Directions: Return, exactly as written, every line from the first line of the data below through the line that contains "C = S.collection".
******************************
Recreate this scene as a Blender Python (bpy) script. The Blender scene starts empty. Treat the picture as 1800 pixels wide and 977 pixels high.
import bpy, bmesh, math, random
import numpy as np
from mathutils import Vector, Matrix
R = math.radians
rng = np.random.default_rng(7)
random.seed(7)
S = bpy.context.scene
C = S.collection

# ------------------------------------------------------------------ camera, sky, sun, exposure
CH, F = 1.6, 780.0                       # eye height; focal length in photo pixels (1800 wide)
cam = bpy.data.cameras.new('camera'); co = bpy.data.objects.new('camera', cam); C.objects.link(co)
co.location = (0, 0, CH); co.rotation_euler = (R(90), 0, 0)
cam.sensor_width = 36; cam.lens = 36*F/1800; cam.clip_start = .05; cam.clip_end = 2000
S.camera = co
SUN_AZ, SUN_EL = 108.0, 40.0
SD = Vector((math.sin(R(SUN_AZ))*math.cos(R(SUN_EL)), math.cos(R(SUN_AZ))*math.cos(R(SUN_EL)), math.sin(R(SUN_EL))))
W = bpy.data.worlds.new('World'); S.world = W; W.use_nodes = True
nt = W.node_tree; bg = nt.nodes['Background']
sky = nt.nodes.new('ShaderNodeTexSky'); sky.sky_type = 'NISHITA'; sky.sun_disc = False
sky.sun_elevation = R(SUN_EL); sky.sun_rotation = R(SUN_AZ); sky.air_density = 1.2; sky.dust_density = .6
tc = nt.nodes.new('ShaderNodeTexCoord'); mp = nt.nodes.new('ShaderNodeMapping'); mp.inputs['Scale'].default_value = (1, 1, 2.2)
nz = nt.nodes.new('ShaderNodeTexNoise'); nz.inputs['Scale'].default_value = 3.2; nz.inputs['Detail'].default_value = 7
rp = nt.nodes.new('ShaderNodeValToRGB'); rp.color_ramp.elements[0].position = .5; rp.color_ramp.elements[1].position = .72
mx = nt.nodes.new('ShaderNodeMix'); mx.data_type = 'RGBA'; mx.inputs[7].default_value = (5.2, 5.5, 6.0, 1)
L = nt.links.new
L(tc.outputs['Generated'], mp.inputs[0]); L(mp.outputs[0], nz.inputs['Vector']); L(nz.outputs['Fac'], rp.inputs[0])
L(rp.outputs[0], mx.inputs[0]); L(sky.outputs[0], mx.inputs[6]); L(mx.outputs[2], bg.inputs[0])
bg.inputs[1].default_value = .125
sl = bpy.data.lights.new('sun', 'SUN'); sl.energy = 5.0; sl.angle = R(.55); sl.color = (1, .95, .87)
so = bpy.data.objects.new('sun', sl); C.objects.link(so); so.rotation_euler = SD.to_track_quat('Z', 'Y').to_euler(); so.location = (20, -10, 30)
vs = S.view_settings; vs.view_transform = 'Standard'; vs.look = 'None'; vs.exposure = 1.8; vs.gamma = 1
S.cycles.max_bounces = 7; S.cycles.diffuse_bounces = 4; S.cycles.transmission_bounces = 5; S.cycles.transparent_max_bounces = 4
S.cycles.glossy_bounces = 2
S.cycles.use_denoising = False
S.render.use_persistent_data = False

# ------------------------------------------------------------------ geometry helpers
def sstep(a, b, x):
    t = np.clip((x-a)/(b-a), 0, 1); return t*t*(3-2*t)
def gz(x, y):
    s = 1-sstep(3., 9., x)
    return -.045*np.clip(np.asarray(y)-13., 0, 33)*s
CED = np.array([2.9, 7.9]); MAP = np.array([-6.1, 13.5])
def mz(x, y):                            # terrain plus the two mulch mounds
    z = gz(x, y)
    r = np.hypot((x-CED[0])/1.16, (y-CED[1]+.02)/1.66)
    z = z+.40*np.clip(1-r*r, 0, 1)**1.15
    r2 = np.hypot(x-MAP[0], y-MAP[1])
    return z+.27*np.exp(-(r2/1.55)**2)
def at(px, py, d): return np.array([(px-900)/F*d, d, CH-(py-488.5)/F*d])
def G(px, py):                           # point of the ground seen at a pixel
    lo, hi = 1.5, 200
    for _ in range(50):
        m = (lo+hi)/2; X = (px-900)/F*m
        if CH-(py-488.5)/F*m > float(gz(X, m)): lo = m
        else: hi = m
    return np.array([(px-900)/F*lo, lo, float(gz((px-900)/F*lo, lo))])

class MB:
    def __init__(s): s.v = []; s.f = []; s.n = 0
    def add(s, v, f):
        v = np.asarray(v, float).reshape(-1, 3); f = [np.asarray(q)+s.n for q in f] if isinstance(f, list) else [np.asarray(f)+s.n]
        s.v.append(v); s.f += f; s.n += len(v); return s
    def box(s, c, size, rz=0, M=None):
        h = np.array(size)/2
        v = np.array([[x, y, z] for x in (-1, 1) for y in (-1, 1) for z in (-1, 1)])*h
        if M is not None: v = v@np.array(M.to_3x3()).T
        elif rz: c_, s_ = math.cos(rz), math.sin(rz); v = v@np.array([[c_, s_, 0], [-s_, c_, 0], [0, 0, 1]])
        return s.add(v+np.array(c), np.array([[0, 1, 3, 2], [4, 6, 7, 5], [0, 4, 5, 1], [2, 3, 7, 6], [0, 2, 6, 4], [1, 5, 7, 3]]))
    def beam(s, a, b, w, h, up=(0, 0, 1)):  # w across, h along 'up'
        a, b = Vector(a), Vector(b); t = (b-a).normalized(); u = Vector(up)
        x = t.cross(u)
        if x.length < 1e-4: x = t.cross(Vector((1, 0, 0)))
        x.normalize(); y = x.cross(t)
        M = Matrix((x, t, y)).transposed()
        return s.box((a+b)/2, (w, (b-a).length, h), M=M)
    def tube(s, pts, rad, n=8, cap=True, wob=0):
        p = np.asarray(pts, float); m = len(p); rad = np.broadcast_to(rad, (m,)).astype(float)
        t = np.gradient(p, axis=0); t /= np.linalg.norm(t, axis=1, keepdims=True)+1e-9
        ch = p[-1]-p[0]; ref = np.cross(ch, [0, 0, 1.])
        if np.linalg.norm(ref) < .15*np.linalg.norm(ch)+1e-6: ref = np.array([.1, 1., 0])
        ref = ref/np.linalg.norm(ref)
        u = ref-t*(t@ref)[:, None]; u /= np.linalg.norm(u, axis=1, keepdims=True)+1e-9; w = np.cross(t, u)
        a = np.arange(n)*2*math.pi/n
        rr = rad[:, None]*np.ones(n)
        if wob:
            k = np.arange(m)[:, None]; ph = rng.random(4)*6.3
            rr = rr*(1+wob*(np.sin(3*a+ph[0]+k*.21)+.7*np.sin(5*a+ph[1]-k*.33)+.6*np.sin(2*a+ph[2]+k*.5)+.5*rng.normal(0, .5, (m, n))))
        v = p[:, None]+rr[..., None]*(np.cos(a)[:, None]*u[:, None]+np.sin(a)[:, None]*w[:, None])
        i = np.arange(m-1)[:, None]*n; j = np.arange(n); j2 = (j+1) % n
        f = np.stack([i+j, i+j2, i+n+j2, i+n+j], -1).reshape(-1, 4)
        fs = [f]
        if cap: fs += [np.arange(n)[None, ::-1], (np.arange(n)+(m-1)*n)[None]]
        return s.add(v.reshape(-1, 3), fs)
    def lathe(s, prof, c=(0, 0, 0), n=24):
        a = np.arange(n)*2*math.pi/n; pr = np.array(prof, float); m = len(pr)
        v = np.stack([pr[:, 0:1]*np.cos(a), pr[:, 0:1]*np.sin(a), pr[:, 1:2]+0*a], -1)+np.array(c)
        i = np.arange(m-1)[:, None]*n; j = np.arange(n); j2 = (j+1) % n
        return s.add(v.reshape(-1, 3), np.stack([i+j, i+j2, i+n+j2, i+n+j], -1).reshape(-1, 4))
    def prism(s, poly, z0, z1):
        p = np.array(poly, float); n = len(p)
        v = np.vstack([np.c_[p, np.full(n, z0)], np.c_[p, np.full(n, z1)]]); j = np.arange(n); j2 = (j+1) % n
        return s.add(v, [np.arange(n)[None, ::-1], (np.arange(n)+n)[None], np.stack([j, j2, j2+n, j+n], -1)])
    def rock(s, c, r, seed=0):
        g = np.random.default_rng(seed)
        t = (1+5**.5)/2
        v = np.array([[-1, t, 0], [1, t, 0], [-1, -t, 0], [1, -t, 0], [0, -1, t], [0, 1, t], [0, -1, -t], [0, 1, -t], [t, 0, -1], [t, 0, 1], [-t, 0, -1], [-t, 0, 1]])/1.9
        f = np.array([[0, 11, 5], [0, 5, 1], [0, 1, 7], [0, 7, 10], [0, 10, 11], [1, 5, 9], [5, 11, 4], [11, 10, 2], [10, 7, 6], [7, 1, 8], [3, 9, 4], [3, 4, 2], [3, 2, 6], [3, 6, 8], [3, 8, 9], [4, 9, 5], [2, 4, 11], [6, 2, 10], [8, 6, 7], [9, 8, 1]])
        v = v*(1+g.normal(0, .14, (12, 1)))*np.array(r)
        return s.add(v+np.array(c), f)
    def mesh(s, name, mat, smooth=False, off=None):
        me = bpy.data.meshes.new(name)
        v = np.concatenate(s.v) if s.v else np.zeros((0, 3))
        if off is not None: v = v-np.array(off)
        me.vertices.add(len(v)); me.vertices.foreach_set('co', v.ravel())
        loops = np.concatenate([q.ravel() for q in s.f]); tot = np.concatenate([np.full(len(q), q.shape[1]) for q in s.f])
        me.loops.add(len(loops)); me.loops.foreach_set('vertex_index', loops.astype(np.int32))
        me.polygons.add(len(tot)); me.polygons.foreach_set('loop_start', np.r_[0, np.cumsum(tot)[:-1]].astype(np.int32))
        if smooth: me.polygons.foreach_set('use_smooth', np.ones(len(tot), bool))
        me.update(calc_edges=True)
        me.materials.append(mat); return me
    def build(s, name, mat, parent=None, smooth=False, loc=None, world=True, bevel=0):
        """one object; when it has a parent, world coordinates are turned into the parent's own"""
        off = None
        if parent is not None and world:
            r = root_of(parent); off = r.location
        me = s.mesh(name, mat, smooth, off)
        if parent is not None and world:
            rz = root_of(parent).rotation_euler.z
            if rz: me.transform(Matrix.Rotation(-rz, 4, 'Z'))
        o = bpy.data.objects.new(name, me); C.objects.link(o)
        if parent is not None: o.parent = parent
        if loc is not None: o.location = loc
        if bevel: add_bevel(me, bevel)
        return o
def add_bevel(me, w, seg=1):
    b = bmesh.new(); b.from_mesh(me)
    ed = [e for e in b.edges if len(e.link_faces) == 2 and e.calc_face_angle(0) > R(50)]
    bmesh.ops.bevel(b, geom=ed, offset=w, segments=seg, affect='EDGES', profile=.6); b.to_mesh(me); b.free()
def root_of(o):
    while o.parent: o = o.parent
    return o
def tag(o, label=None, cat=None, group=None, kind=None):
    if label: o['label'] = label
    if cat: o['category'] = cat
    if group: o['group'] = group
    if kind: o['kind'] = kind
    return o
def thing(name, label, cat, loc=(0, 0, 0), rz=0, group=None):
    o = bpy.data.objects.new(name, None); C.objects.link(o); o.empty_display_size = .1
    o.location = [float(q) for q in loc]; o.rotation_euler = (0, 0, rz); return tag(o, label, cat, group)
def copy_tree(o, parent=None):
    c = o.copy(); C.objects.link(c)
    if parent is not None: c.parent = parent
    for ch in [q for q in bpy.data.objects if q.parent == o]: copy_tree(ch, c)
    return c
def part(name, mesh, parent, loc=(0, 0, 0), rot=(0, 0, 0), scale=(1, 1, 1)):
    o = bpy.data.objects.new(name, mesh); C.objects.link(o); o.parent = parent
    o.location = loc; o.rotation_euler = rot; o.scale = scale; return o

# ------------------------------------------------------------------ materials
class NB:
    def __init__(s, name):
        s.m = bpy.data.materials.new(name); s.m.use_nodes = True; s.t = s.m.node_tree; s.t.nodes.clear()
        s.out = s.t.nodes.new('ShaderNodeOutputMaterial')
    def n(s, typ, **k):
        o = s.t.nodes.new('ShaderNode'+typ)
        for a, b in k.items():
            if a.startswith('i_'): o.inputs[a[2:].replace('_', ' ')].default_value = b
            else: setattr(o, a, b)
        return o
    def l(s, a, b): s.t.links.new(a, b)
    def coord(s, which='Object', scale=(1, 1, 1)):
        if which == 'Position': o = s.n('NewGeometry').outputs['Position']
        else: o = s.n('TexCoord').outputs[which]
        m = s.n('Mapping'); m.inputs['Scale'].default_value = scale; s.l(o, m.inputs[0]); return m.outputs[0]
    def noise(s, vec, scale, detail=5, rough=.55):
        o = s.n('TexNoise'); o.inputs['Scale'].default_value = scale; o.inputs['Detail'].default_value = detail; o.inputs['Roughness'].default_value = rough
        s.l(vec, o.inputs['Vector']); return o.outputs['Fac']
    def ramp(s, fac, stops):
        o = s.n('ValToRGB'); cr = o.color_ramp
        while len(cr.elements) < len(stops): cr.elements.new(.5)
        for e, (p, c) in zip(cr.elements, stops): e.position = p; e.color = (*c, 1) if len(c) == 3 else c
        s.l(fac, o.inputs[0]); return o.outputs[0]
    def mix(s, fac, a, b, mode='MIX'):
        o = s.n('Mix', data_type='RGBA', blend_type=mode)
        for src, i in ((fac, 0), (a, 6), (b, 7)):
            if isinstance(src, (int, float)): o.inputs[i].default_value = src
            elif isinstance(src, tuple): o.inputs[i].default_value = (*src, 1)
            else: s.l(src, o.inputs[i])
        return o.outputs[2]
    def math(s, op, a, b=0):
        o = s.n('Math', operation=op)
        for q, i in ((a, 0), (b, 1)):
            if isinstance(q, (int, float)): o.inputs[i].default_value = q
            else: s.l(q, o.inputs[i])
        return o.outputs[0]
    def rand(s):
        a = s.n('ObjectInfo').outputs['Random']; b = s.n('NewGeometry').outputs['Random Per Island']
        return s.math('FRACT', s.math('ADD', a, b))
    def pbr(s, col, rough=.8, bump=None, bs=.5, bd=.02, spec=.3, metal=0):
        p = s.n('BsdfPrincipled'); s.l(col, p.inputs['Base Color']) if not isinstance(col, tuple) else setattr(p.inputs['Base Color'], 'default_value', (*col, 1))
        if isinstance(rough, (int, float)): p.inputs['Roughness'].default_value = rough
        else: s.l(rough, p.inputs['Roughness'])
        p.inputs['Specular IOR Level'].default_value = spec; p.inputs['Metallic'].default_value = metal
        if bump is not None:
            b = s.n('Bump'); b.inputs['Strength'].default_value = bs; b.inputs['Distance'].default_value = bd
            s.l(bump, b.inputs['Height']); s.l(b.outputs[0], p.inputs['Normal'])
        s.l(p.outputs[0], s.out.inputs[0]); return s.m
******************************
The response:
Recreate this scene as a Blender Python (bpy) script. The Blender scene starts empty. Treat the picture as 1800 pixels wide and 977 pixels high.
import bpy, bmesh, math, random
import numpy as np
from mathutils import Vector, Matrix
R = math.radians
rng = np.random.default_rng(7)
random.seed(7)
S = bpy.context.scene
C = S.collection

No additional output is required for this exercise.